What’s all the ‘Buzz’ about?
You’ll have to forgive me for using such an obvious and cheesy pun for the title of my article, but when you’re talking about the new Google Buzz service it’s pretty much required. I wanted to talk briefly about what Google Buzz is and why it has got me excited.
Announced yesterday and being rolled out slowly to users of Gmail, Google Buzz is at first appearances just a Google version of Twitter. This is a smart move on Google’s part since a lot of people are using twitter, and will intuitively know how to use the new service. So what is Buzz, why did Google release it and why is it exciting?
In short, Buzz combines the best of chat, email, wave, twitter, reddit, and facebook wall posts. Buzz is integrated in your Gmail and lets you publish whatever your heart desires for all of your gmail contacts to see. What follows is then a conversation that happens in real-time, but doesn’t require real-time attention from the user to keep it going. Since it’s in my gmail account, I already want to use it instead of twitter. Not only do I automatically have all of my gmail contacts in my Buzz (immediately more than I have on twitter in fact), but it also allows me to post URLs, large blocks of text, and I only need my gmail window open.
So what else can you use it for? Sergey Brin used it internally within Google to quickly get feedback from a large audience for his op-ed article for the New York Times, meaning it has collaboration potential as well. So then how does this compare with Google Wave? TechCrunch said it best: if Wave is the future, then Buzz is the present. Google Wave is still an alpha product, and Buzz is a feature in Gmail which means (shockingly) that it’s a production quality product. That being said, most people can’t quite figure out what to use Google Wave for since it is underdeveloped and too forward thinking. However everyone seems to get how to use Buzz… in the time I’ve written this article I’ve already had a handful of new followers on Buzz.

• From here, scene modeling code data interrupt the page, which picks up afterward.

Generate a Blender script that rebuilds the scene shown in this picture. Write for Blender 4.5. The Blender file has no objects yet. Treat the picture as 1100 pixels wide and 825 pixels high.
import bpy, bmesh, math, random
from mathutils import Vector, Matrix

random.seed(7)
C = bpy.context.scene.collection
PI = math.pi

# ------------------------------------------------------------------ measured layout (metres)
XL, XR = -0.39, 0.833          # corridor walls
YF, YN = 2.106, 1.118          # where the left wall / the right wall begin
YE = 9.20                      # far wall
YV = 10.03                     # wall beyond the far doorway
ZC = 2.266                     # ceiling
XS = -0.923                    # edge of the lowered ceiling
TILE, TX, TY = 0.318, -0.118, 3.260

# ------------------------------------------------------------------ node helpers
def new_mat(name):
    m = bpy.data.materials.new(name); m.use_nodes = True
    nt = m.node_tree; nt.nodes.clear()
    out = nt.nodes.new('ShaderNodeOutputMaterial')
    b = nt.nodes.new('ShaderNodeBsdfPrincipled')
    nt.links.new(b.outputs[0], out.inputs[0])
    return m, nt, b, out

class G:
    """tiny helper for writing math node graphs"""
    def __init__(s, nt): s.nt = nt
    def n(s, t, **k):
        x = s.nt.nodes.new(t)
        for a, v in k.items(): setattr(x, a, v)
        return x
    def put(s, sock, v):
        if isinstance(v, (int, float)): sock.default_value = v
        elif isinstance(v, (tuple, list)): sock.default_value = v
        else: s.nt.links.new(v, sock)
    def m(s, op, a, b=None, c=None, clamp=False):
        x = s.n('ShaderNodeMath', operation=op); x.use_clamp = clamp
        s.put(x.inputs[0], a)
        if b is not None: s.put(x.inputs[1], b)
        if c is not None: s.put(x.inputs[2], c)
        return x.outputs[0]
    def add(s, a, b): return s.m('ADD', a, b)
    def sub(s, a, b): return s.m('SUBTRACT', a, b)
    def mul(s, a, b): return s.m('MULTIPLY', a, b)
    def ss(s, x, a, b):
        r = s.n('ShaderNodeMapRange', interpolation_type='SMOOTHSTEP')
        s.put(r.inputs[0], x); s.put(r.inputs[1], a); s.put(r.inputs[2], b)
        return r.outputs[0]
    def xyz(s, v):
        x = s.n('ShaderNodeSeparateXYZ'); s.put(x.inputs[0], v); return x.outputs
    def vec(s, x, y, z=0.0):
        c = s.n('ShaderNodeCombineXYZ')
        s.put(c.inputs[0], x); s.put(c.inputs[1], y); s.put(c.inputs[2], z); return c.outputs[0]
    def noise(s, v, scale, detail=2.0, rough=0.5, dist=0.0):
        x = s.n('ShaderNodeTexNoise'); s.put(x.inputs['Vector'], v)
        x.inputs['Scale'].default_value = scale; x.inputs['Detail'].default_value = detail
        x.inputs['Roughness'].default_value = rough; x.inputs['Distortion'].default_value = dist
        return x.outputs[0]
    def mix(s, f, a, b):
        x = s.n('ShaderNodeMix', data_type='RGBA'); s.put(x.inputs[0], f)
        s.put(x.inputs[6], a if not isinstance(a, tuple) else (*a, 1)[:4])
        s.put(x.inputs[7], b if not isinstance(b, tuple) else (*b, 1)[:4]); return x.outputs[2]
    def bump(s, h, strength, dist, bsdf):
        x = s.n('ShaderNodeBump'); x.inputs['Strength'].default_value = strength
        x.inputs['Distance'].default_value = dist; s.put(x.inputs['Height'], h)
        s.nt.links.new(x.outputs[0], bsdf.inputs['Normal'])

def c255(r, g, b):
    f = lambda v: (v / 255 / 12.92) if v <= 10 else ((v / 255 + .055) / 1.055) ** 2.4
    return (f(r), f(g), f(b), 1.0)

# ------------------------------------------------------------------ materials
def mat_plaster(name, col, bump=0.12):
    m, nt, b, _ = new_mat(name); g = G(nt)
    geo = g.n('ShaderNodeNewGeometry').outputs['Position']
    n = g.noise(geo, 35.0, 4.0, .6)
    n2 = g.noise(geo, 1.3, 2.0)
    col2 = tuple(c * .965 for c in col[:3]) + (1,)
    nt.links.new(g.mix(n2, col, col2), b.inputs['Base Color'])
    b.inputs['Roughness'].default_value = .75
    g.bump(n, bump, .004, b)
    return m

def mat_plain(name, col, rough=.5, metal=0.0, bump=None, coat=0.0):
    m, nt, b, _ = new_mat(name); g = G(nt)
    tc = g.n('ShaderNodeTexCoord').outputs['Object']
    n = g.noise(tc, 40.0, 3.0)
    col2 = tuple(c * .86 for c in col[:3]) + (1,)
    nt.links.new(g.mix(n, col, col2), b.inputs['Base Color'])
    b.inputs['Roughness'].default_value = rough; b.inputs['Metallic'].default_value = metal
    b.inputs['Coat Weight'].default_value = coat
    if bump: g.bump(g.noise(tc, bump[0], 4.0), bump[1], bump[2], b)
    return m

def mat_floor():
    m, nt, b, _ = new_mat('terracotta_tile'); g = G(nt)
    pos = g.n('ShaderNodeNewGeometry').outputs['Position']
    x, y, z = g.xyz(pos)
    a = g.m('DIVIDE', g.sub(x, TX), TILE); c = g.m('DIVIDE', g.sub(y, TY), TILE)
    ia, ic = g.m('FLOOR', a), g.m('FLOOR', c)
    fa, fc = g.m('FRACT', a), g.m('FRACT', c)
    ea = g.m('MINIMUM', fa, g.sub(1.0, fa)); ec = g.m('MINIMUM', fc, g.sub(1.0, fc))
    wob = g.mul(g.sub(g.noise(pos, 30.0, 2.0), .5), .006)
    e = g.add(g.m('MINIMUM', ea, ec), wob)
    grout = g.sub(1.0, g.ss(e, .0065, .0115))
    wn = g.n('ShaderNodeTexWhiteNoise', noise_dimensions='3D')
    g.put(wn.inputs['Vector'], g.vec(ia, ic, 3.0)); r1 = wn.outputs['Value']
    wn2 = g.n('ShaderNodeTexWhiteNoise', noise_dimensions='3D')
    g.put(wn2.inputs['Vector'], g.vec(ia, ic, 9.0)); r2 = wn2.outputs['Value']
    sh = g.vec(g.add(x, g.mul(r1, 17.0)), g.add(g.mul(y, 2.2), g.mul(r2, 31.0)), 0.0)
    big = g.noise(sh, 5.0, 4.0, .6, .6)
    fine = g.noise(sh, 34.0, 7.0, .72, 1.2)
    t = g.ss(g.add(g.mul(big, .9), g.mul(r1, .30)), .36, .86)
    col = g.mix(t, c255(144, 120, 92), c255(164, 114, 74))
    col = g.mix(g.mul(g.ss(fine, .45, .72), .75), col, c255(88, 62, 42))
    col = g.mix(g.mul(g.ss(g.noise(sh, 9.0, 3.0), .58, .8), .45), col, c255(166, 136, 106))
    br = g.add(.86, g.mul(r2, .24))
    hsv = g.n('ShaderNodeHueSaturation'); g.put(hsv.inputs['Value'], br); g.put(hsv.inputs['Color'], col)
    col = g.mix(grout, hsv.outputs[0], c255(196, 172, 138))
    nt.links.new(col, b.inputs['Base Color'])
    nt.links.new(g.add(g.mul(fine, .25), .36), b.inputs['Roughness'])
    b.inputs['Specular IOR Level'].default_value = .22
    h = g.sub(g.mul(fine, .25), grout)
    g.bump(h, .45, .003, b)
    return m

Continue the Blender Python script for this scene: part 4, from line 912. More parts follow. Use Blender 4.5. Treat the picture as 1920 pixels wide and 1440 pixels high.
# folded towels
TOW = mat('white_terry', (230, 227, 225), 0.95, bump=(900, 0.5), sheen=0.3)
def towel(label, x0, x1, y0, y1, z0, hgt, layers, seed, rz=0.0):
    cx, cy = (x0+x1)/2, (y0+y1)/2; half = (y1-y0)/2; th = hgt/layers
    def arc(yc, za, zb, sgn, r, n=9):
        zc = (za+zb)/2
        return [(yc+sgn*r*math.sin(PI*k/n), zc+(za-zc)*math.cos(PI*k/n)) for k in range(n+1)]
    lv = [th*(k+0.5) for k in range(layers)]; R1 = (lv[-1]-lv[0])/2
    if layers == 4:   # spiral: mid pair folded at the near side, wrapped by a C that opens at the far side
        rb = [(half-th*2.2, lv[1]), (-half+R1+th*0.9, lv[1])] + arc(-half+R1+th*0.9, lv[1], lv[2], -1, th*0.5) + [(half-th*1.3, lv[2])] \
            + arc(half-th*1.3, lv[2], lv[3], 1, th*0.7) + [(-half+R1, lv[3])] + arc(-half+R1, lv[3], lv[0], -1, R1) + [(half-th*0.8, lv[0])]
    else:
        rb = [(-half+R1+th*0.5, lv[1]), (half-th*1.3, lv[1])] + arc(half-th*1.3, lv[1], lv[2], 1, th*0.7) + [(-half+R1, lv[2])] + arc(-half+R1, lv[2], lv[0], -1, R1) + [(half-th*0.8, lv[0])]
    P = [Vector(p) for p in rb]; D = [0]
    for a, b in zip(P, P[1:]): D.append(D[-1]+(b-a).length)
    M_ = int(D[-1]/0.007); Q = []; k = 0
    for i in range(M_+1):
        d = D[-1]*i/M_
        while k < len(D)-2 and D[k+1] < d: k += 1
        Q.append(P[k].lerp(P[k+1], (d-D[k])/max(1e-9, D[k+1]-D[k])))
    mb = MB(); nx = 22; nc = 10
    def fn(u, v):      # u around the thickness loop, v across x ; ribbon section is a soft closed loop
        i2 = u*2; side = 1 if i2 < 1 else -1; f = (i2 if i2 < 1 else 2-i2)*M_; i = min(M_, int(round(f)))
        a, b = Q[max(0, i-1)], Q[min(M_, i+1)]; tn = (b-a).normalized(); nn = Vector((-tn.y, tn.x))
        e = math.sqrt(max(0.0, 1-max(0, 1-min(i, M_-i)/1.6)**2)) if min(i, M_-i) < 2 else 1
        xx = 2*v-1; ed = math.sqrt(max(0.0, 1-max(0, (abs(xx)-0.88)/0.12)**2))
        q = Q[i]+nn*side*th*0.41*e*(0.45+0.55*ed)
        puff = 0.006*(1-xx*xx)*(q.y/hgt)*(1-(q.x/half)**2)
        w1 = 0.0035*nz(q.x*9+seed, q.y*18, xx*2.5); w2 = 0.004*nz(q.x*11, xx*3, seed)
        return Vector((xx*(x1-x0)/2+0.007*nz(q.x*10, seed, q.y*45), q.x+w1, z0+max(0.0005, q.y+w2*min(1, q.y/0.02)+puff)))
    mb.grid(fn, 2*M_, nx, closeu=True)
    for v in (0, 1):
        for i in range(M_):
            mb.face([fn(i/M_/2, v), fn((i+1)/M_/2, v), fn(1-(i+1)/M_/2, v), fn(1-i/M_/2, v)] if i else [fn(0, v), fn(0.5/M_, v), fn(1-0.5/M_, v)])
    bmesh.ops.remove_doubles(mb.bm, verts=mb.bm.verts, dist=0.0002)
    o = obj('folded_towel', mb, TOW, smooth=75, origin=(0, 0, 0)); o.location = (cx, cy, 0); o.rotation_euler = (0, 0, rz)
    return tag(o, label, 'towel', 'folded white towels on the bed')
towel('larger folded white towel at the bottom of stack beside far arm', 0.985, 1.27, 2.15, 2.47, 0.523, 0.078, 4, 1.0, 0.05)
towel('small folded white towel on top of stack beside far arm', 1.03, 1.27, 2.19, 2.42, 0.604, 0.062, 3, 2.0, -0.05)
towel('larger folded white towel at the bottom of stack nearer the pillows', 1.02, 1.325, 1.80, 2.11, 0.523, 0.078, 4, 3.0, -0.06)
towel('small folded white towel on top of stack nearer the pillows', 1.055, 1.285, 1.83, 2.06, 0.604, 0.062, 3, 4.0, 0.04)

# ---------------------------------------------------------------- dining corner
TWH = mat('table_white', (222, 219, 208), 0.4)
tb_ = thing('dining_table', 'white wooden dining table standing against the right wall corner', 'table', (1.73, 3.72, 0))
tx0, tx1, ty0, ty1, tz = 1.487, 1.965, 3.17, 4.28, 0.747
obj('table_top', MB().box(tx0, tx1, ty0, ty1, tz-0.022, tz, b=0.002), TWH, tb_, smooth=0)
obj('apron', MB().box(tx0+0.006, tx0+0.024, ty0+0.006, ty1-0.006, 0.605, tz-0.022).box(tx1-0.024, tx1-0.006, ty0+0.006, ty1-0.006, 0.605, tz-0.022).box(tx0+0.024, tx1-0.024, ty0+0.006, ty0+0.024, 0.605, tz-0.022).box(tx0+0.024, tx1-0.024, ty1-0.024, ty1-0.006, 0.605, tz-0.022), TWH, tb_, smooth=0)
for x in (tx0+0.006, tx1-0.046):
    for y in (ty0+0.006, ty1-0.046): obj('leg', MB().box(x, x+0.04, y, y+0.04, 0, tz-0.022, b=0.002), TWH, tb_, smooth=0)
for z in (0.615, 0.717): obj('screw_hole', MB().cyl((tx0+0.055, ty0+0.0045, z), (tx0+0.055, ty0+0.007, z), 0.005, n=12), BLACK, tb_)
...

Another exciting thing about Buzz is that even though you may find it controversial, Google can apply their traditional data mining and intelligence algorithms to your Buzzing. There’s an overwhelming amount of social media out there and from the users perspective you can’t use it if its too “noisey”. Sergey Brin said in a recent interview:
“Extracting signal from noise is one of our core competencies, [...] I think that now peoples’ personal communications are getting to be on a scale comparable to that of web search, so those technologies are becoming far more critical. “
I’m excited about Google Buzz because hopefully Google will know what I want from my social network, and they’ve already alluded to this:
“We’re going to see which articles you like, which ones you comment on, which posts you read, things like that. And I think we’ll be able to try to tailor things to you that you’re likely to be interested in.”
The less work I have to do to mine data from the internet, the more I can do with my time and the richer my life becomes.
It’s also worth noting that Microsoft and Yahoo! have openly put forward very sour grapes comments about Google Buzz, both of the giants stating that they have similar services that have existed for years! Well I hate to break it to you guys, but you should be hiding the fact that you’ve failed at making your services successful. Google Buzz is working: my Google contacts are already all over it.